Un mot là-dessus, toutefois, puisque aussi bien l’examen d’une sérieuse opération de descente en Irlande peut rentrer sans effort dans le cadre de cette étude.

Oui, certes, au début de la guerre, une expédition partie des ports de la mer du Nord et réussissant à se dérober vingt-quatre ou trente-six heures à la flotte britannique, — et cela n’était pas très facile ! — eût peut-être atteint un point favorable de la côte du Connaught ou du Munster et, débarquant rapidement une trentaine de mille hommes, aurait causé au gouvernement anglais des embarras dont la répercussion se fût certainement fait sentir sur la marche de nos propres affaires, assez mal en point à ce moment-là.
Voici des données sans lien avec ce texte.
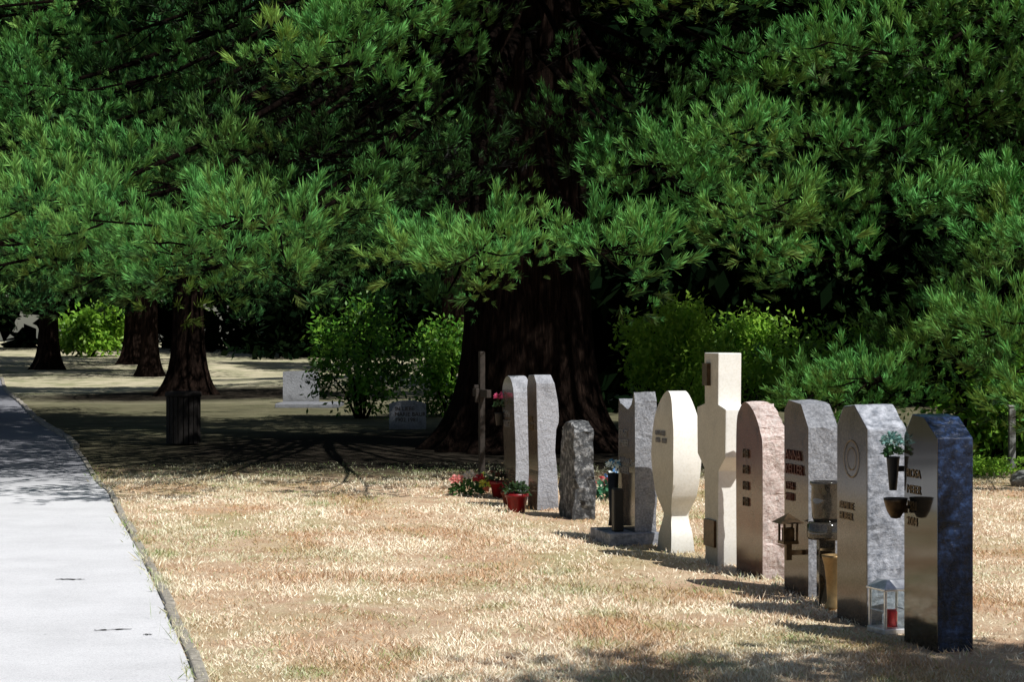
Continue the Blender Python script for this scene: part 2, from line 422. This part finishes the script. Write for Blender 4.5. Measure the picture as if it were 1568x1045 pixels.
# ---------------------------------------------------------------- broad-leaved shrubs
def shrub(name,cx,cy,cz,rx,ry,rz,n,size,seed,mat=M_leaf,warm=.35,stems=7,clumps=45,base=.5):
    r=np.random.default_rng(seed)
    root=bpy.data.objects.new(name,None); link(root); root.location=(cx,cy,float(gz(cx,cy)))
    c=nrm(r.normal(size=(clumps,3)))*(r.random((clumps,1))**.4); c*=np.array([rx,ry,rz])*.9; c[:,2]+=cz
    k=r.integers(0,clumps,n)
    p=c[k]+r.normal(size=(n,3))*np.array([rx,ry,rz])*.15
    p[:,2]=np.abs(p[:,2])+.03
    d=nrm(r.normal(size=(n,3))+(c[k]-np.array([0,0,cz]))/rx*.6+np.array([0,-.2,-.1]))
    up=nrm(np.array([.3,-.4,1.])+r.normal(size=(n,3))*.55); S=nrm(np.cross(d,up))
    Q=kites(p,d,r.uniform(.7,1.2,n)*size,r.uniform(.35,.5,n)*size,r,.45,S)
    cb=r.normal(0,.22,clumps)[k]
    v=np.clip(r.normal(base,.2,n)+cb,0,1); C=np.stack([v,np.clip(r.normal(warm,.2,n)+cb*.5,0,1),v*0],1)
    quads_obj('leaves',Q,C,mat,root)
    T=Tubes()
    for i in range(stems):
        q=c[r.integers(0,clumps)]; T.add([(q[0]*.15,q[1]*.15,0),(q[0]*.5,q[1]*.5,q[2]*.55),tuple(q)],[.035,.022,.008],5)
    T.obj('stems',M_limb,root); return root
shrub('laurel_shrub',-3.1,41,1.3,1.25,1.1,1.3,4200,.15,1,warm=.1,base=.45)
shrub('laurel_shrub',-1.3,42,1.0,1.0,1.0,1.1,4000,.15,2,warm=.2,base=.5)
shrub('laurel_shrub',2.75,33.6,1.35,.95,.8,1.05,6500,.12,3,warm=.9,base=1.0)
shrub('laurel_shrub',4.2,38,1.0,1.5,.8,1.2,6000,.13,4,warm=.6,base=.7)
shrub('laurel_shrub',6.3,36,1.0,1.3,.8,1.1,6000,.13,6,warm=.3)
shrub('laurel_shrub',6.2,25.2,.75,.9,.8,.8,5000,.13,5,warm=.2)
shrub('laurel_shrub',7.8,27.0,1.2,1.3,.8,1.2,6000,.13,12,warm=.2)
shrub('ground_cover',5.5,23.6,.10,.75,.6,.14,3500,.06,7,warm=.5,stems=3)
shrub('laurel_shrub',-22.0,104,1.4,2.2,1.4,1.4,3000,.4,8,warm=.5)
# slim young tree at the right, its crown lost among the sequoia boughs
T=Tubes(); T.add([(0,0,-.1),(.02,0,1.0),(-.05,.05,2.4),(.1,.1,4.2),(.12,.1,5.5)],[.09,.07,.06,.04,.02],10)
for i in range(8):
    a=i*2.1; h=3.6+i*.25; T.add([(.1,.1,h),(.1+.5*math.cos(a),.1+.5*math.sin(a),h+.3),(.1+.9*math.cos(a),.1+.9*math.sin(a),h+.5)],[.02,.012,.005],5)
rt=bpy.data.objects.new('young_tree',None); link(rt); rt.location=(5.6,24.9,0); T.obj('trunk',M_limb,rt)
r=np.random.default_rng(77); nn=3000; cc=nrm(r.normal(size=(30,3)))*np.array([.9,.9,1.0])+np.array([.1,.1,4.9])
quads_obj('leaves',kites(cc[r.integers(0,30,nn)]+r.normal(size=(nn,3))*.25,nrm(r.normal(size=(nn,3))),r.uniform(.06,.12,nn),r.uniform(.03,.05,nn),r),np.stack([r.random(nn)*.3]+[r.random(nn)*0]*2,1),M_leaf,rt)

# maple standing right of the camera; its crown shades the bottom-right lawn
T=Tubes(); T.add([(0,0,-.2),(.05,0,2.5),(-.1,.1,5),(0,0,8)],[.26,.2,.15,.06],12)
for i in range(9):
    a=i*2.4; h=3.8+i*.4; T.add([(0,0,h),(math.cos(a)*1.2,math.sin(a)*1.2,h+.7),(math.cos(a)*2.2,math.sin(a)*2.2,h+1.1)],[.07,.04,.015],6)
rt=bpy.data.objects.new('maple_tree',None); link(rt); rt.location=(5.85,3.95,0); T.obj('trunk',M_bark,rt)
nn=18000; r=np.random.default_rng(5); c=nrm(r.normal(size=(90,3)))*(r.random((90,1))**.35)*np.array([2.5,2.3,2.0])+np.array([0,0,7.])
p=c[r.integers(0,90,nn)]+r.normal(size=(nn,3))*.3
quads_obj('leaves',kites(p,nrm(r.normal(size=(nn,3))),r.uniform(.1,.2,nn),r.uniform(.08,.14,nn),r),np.stack([r.random(nn)]*2+[r.random(nn)*0],1)*.6,M_leaf,rt)

# ---------------------------------------------------------------- gravestones
def spline(pts,n=5,keep=2):
    out=list(pts[:keep]); q=[pts[keep-1]]+list(pts[keep:])+[pts[0]]
    for i in range(len(q)-1):
        p0=q[max(i-1,0)];p1=q[i];p2=q[i+1];p3=q[min(i+2,len(q)-1)]
        for j in range(1,n+1):
            t=j/n
            if i==len(q)-2 and j==n: break
            out.append(tuple(.5*((2*p1[a])+(-p0[a]+p2[a])*t+(2*p0[a]-5*p1[a]+4*p2[a]-p3[a])*t*t+(-p0[a]+3*p1[a]-3*p2[a]+p3[a])*t**3) for a in (0,1)))
    return out
def stone(name,P,outline,t,m_face,m_side,prof=None,rough=0.0,bev=.006,slices=14,seed=0,rot=0,smooth=False):
    """outline: (u,z) going round the lettered face; u runs away from camera along the row; thickness t to the right"""
    import bmesh
    bm=bmesh.new()
    a=[bm.verts.new((0,u,z)) for u,z in outline]
    f=bm.faces.new(a)
    ex=bmesh.ops.extrude_face_region(bm,geom=[f])
    for v in ex['geom']:
        if isinstance(v,bmesh.types.BMVert): v.co.x+=t
    bmesh.ops.recalc_face_normals(bm,faces=bm.faces)
    zmax=max(z for u,z in outline); umax=max(u for u,z in outline)
    if prof or rough:
        for i in range(1,slices):
            bmesh.ops.bisect_plane(bm,geom=bm.verts[:]+bm.edges[:]+bm.faces[:],plane_co=(0,0,zmax*i/slices),plane_no=(0,0,1))
        if rough:
            for q in range(1,4): bmesh.ops.bisect_plane(bm,geom=bm.verts[:]+bm.edges[:]+bm.faces[:],plane_co=(t*q/4,0,0),plane_no=(1,0,0))
            for q in range(1,6): bmesh.ops.bisect_plane(bm,geom=bm.verts[:]+bm.edges[:]+bm.faces[:],plane_co=(0,umax*q/6,0),plane_no=(0,1,0))
        rr=random.Random(seed)
        for v in bm.verts:
            if prof:
                a0,b0=prof(v.co.z/zmax,v.co.y/umax); v.co.x=t*(a0+(b0-a0)*v.co.x/t)
            if rough:
                fx=0 if (v.co.x<.002 and rough<.02) else 1
                v.co.x+=rr.uniform(-rough,rough)*fx*.7; v.co.y+=rr.uniform(-rough,rough)*fx
                if v.co.z>.05: v.co.z+=rr.uniform(-rough,rough)*.7*fx
    bm.normal_update()
    for f in bm.faces:
        n=f.normal; f.material_index=0 if n.x<-.75 else 1; f.smooth=smooth
    me=bpy.data.meshes.new(name); bm.to_mesh(me); bm.free()
    me.materials.append(m_face); me.materials.append(m_side)
    if smooth: me.set_sharp_from_angle(angle=math.radians(40))
    o=bpy.data.objects.new(name,me); link(o); o.location=(P[0],P[1],-.02); o.rotation_euler=(0,0,ROT+rot)
    if bev: bevel(o,bev)
    return o
def letters(parent,txt,u,z,size,mat,depth=.003,x=-.003,align='LEFT',space=1.0):
    cu=bpy.data.curves.new('txt','FONT'); cu.body=txt; cu.size=size; cu.extrude=depth; cu.align_x=align; cu.space_line=space
    o=bpy.data.objects.new('tmp',cu); COL.objects.link(o)
    dg=bpy.context.evaluated_depsgraph_get(); me=bpy.data.meshes.new_from_object(o.evaluated_get(dg))
    bpy.data.objects.remove(o)
    me.materials.clear(); me.materials.append(mat)
    l=bpy.data.objects.new('inscription',me); link(l,parent)
    l.matrix_local=Matrix(((0,0,-1,x),(-1,0,0,u),(0,1,0,z),(0,0,0,1)))
    return l
def arch(w,zs,zt,n=12,u0=0):
    return [(u0+w/2+w/2*math.cos(math.pi*i/n),zs+(zt-zs)*math.sin(math.pi*i/n)) for i in range(n+1)]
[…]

Mais que de difficultés déjà, à cette époque ! Les hésitations auxquelles je faisais allusion tout à l’heure, admissibles quand il s’agissait de définir exactement le rôle de la Grande-Bretagne dans un conflit où ne semblaient engagés tout d’abord que des intérêts un peu lointains peut-être pour le gros de la nation, ces hésitations, dis-je, n’avaient plus de raison d’être, dès que l’Allemagne lui portait un coup aussi direct et aussi dangereux. Or les Home fleets étaient, répétons-le, toutes prêtes, ayant été mobilisées à la fin de juillet pour la grande revue du roi George V. Elles tenaient la mer du Nord, au moins par leurs grand’gardes, et comment une grande flotte et un long convoi eussent-ils pu échapper à leur surveillance, même en profitant de la brume pour s’élever au Nord, le long du Jutland et de la Norvège, pour tourner ensuite à l’Ouest, au large des Shetland ? Il suffisait, pour que tout fût découvert et que la tentative avortât, de la rencontre inopinée d’un petit croiseur, d’un « destroyer » muni de la T. S. F. Et la mer était sillonnée de ces petits bâtimens.